Thanksgiving Celebrations

Interviewer: Do you have any holiday celebrations or traditions that have been passed down to you or throughout your family?


Informant: Thanksgiving has always been a culturally confusing holiday for my family.


Interviewer: Why is that?


Informant: The majority of my family is Mexican and in Mexico and culturally, Thanksgiving is not something that we really celebrate.  It is often seen as an American holiday rather than a global holiday.


Interviewer: So how do you celebrate Thanksgiving?


Informant: Growing up, my family always made pozole and tamales for Thanksgiving. I loved it, so good. But us, cousins, the younger generation in our family, were confused when we were younger because at school, kids always talked about turkey and mashed potatoes. Eventually the adults in our family found out about our little culture confusion and there was a point where we started having pozole and tamales but also turkey and mash potatoes. The recipes have been passed down to us cousin as were older, and though we don’t cook them alone (it takes village, trust me), we’ve learned how to help cook all these dishes.


Interviewer: So your holiday traditions adapted as you started to mix one culture with another?


Informant: Yeah, it was also like a generational difference that caused others in my family to think about how the celebrating of a holiday in a specific way, affected the younger generation.  Now we do both and in a way it acknowledges the new and the old and works together.
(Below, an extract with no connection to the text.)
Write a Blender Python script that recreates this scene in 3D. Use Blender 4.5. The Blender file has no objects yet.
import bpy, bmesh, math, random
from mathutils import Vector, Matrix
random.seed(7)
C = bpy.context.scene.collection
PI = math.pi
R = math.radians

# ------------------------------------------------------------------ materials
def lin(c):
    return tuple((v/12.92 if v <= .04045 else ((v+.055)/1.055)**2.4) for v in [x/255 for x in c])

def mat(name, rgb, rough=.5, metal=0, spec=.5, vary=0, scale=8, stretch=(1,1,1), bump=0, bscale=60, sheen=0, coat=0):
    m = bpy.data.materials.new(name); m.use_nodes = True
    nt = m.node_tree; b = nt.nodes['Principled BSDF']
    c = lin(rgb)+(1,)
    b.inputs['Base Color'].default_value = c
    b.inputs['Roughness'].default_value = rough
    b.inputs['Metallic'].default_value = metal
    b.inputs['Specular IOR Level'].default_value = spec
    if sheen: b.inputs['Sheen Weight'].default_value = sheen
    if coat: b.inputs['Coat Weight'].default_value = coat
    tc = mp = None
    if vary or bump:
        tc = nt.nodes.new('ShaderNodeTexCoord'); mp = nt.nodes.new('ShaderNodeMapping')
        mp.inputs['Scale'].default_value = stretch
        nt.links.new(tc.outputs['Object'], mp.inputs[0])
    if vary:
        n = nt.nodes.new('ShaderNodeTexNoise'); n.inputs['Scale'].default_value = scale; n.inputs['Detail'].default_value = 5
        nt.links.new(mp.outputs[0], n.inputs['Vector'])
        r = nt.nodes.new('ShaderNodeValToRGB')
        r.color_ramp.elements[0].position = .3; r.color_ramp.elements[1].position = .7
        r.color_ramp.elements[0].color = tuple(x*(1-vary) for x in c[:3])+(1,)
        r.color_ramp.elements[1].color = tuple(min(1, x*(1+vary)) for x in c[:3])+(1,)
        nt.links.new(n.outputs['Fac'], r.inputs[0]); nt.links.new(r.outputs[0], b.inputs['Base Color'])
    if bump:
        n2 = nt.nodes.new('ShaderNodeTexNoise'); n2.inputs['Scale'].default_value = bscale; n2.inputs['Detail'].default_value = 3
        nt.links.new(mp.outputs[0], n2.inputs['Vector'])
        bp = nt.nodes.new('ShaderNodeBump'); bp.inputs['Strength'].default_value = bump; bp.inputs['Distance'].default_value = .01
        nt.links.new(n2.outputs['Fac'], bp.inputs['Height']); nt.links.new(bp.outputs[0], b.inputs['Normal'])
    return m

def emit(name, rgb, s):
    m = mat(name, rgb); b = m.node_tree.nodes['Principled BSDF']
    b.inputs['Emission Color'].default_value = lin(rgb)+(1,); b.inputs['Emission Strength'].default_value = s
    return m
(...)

Interviewer: I didn’t know that other families have pozole on Thanksgiving, in my family we have on Christmas as well as tamales.


Informant: Yeah the tradition definitely varies.


Background: The informant is a student in college studying Political Science.  She is half Mexican and often shares holidays like these with her family on her Mother’s side who still use traditional recipes to cook holiday meals.


Context: This interview took place when at home for a weekend.  The holiday celebrations discussed here were first celebrated when the informant was little and then changed around the age of 6 or 7.  From then on her family has adapted the tradition to include both kinds of food as a mixing of cultures and histories.


Analysis:  I really related to this piece because I have similar traditions with my own family.  It was also important for me to understand the reason why the celebration was adapted and to realize that outside forces and experiences have a lot of influence over our cultural productions and folklore.  When I was younger, I would not have shared that my family made tamales or other traditional meals because it was different from what everyone around me was doing.  But as I have gotten older and through interviews like these, it is important to note that through sharing we often build a much larger community than we started out with and produces more of a widespread network.